Despite his seemingly subversive role in the scene, it is within Jules’ we find the balance the two lovers fail to grasp. Many of the seemingly innocent toys in Jules’ room are somewhat tainted by more grave, adult matters—the bonhomme: a souvenir of war, severed hands by which to remember an old friend. Jules’ conductor puppet barely even obscures the pornography behind its head. The performance of Jules’ bonhomme is an obvious symbol of the sailor’s guiding role, not only in the “trinket” scene, but the film at large. The odd mixture of the room’s variously adult and childlike attractions again emphasizes this tension between youth and maturity. It’s in Jules, however, that these forces seem to coexist rather than conflict. Vigo presents us with Jules’ character as such to suggest that Jean and Juliette must learn to achieve this harmony themselves if they wish to succeed in their marriage.

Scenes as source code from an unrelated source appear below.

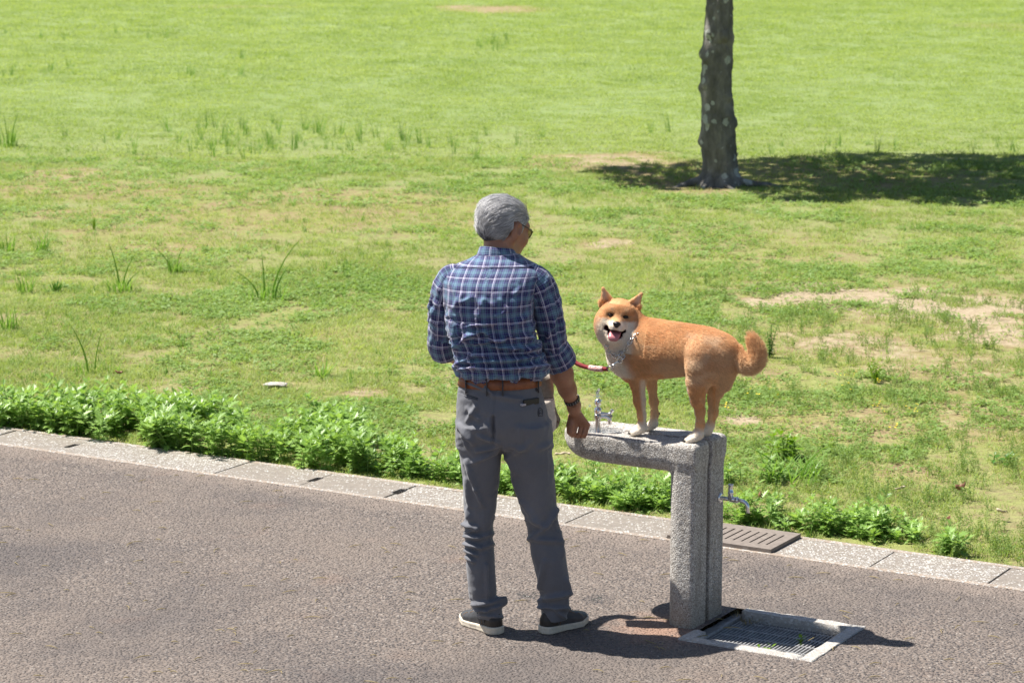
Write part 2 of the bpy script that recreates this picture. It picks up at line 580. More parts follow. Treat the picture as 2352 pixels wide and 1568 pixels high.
dk = t.n('VectorMath', operation='DOT_PRODUCT'); t.l(t.pos(), dk.inputs[0]); dk.inputs[1].default_value = tuple(NV)
sl = t.math('ADD', t.math('ADD', t.math('SUBTRACT', dk.outputs['Value'], KO.dot(NV)), 1.0), t.math('MULTIPLY', t.math('SUBTRACT', n2, 0.5), 0.35))
c = t.mix(t.ramp(sl, [(0.80, 0.0), (0.97, 0.7)]), c, (0.24, 0.195, 0.165))
redn = t.ramp(t.noise(3.1, None, 3.0), [(0.62, 0.0), (0.78, 0.25)])
c = t.mix(redn, c, (0.22, 0.14, 0.105))
# reddish rust stain round the fountain's foot, wet spots of splashed water
def spotmask(center, r0, r1, sx=1.0):
    vm = t.n('VectorMath', operation='DISTANCE')
    wob = t.n('VectorMath', operation='ADD'); t.l(t.pos(), wob.inputs[0])
    nn = t.n('TexNoise'); t.set(nn, Scale=16.0, Detail=3.0); t.l(t.pos(), nn.inputs['Vector'])
    s2 = t.n('VectorMath', operation='SCALE'); t.l(nn.outputs['Color'], s2.inputs[0]); s2.inputs['Scale'].default_value = r1 * 0.8
    t.l(s2.outputs[0], wob.inputs[1])
    t.l(wob.outputs[0], vm.inputs[0])
    vm.inputs[1].default_value = (center[0] + r1 * 0.4, center[1] + r1 * 0.4, center[2] + r1 * 0.4)
    return t.ramp(t.math('DIVIDE', vm.outputs['Value'], r1), [(r0 / r1, 1.0), (1.0, 0.0)])
rust = spotmask(fp(-0.10, -0.05), 0.05, 0.26)
c = t.mix(t.math('MULTIPLY', rust, 0.55), c, (0.36, 0.20, 0.13))
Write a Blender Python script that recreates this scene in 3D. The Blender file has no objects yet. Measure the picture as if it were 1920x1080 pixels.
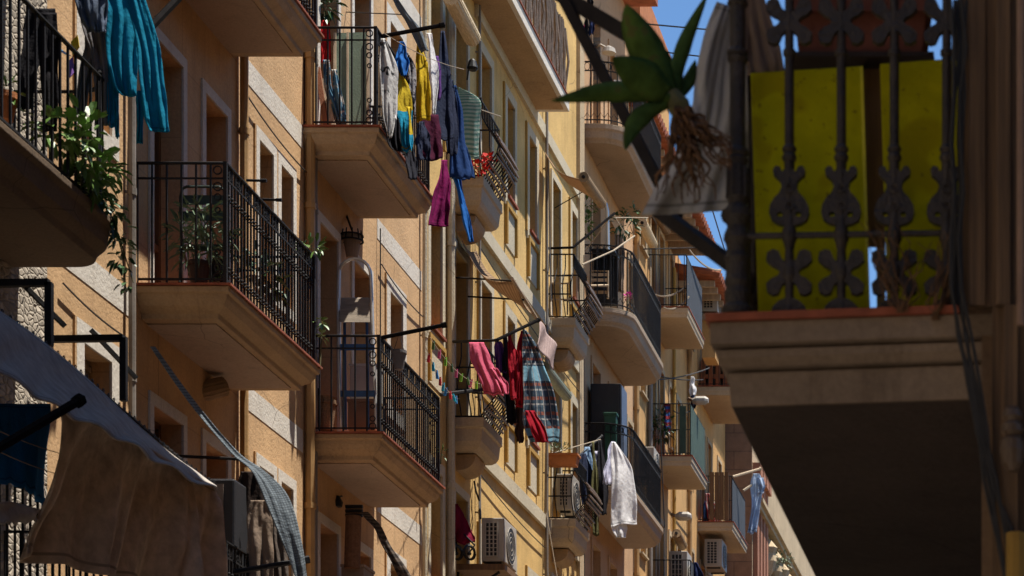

Jules apologizes for his transgressions with a shaved head, an appeal to the chastity of what’s transpired between him and Juliette. In this admission of guilt, Père Jules acknowledges that he’s drawn Juliette into something of a daydream—he realizes he’s exploited her irresolution. Later in the film Jules resolves to impart his wisdom unto the couple, hoping to bring peace to Juliette’s warring desires—one to satisfy her responsibilities as wife, the other clinging to her youth. Though at first a tempter, Jules ultimately becomes the vehicle by which the newlywed’s marriage is rectified.